FREE FALL JAZZ

Nel 2015 Kamasi Washington pubblica il suo primo album, l’ambizioso e roboante ‘The Epic’. Ad esso ho dedicato una recensione e un paio di altri articoli a latere: uno sulle inevitabili polemiche scatenate dalla frangia di critica più ideologizzata, l’altro sulle potenziali conseguenze dell’hype. A distanza di due anni, posso dire che ‘The Epic’ è un disco davvero buono che pecca, sostanzialmente, di logorrea; tagliare, sforbiciare, condensare il meglio in un solo album l’avrebbe reso più potente e incisivo – ma prendetelo come un parere personale, non come una condanna. Riguardo all’hype, era una profezia autoavverante che si è puntualmente avverata. Me ne sono accorto soprattutto in questi giorni in cui esce ‘Harmony Of Difference’, il nuovo ep del musicista losangeleno. La recensione di FFJ arriverà, mentre scrivo non ne ho sentito nemmeno un secondo, quindi non ho nessuna opinione a riguardo. Mi è capitato però di leggerne già diverse in giro, su siti che normalmente, del jazz, se ne strafregano. E fanno benissimo, in base a linea editoriale, aree di interesse e staff in grado di coprirle, si spera con la dovuta competenza. La carenza di quest’ultima viene fuori proprio quando si parla di cose estranee, come il jazz, e lo vediamo bene grazie a Kamasi Washington! Molte testate, online e suppongo pure di carta, si stanno occupando di ‘Harmony Of Difference’, perché esce su Brainfeeder che è abituata a lavorare in altri settori. La loro visione dell’album si può sintetizzare così:

“Kamasi Washington è il salvatore del jazz, grazie a lui questa musica può rivivere e trovare nuova linfa, altrimenti era prigionera di sterili virtuosi che cercavano di rivivere i fasti dell’età del be-bop.”

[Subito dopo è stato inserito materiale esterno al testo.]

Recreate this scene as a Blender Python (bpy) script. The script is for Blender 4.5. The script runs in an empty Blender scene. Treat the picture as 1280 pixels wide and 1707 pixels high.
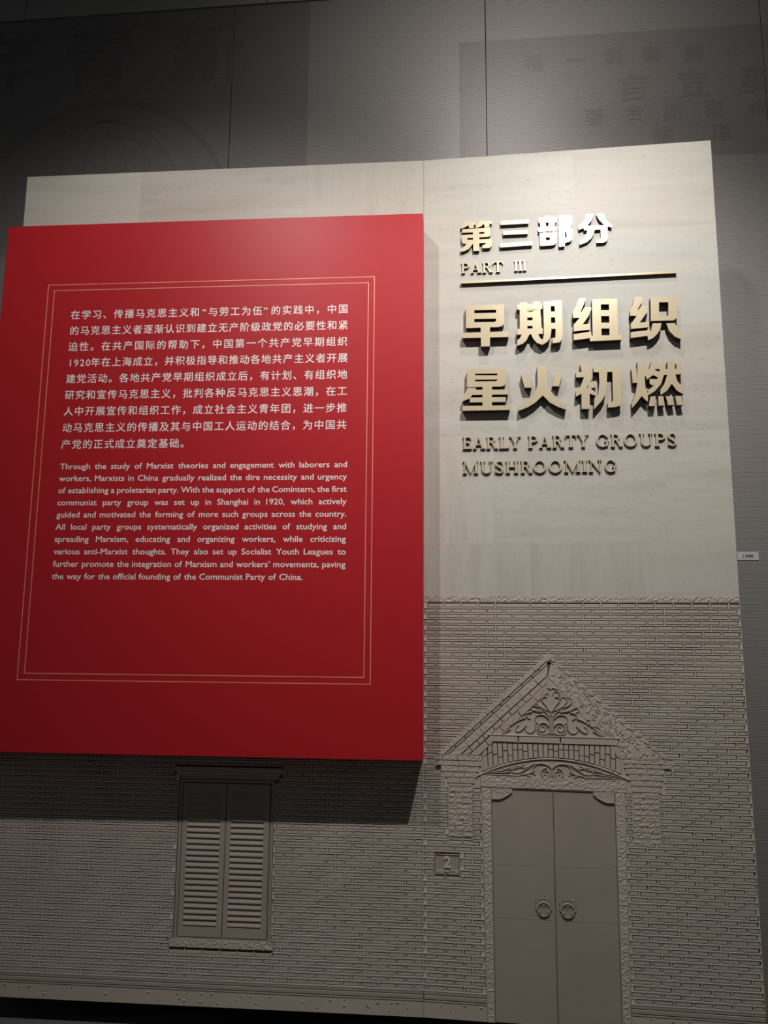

Queste stronzate le può scrivere chi, di jazz, non sa assolutamente nulla. Alcuni scrivono addirittura, nel paragrafo introduttivo, che ‘The Epic’ sia indiscutibilmente e naturalmente il miglior disco jazz degli ultimi trent’anni – affermazione talmente eccessiva e categorica che ben si presta alla voce narrante di Paolo Villaggio (“Si trattava del più incredibile disco jazz degli ultimi sessantacinque anni!”), giusto per evidenziare la completa mancanza di percezione della realtà. Ma sì, il migliorissimo, immagino che l’opera di (sparo i primi che mi vengono in mente) Ron Miles, Steve Coleman, Geri Allen, Kenny Garrett, Henry Threadgill, Wynton e Branford Marsalis, James Carter, Dave Holland, Greg Osby, Russell Gunn, Maria Schneider, Terence Blanchard, Orrin Evans, Jason Moran, Gonzalo Rubalcaba, Dave Douglas, Joe Lovano, Arturo O’Farrill, William Parker, Arthur Blyte, Tom Harrell, David Murray sia ben nota e quindi possano scegliere senza alcun dubbio ‘The Epic’ come apice dello zenith del culmine del jazz termonucleare. Per girare la questione da un altro punto di vista, è come se la Blue Note o la Motema tirassero fuori un disco indie rock, lo promuovessero nel giro del jazz, e mi ci imbattessi pure io, apprezzandolo molto. A quel punto potrei buttarmi, scriverne, consigliarlo; o forse no, perché di indie rock non so niente e le mie impressioni potrebbero essere del tutto fuorvianti o frutto di facili entusiasmi. Vi lascio con un quesito: Kamasi Washington riuscirà ad avvicinare al jazz una nuova fascia di pubblico? Vorrei essere ottimista e dire di sì, temo di essere realista e pensare che si risolverà in un fuoco di paglia presso un pubblico modaiolo.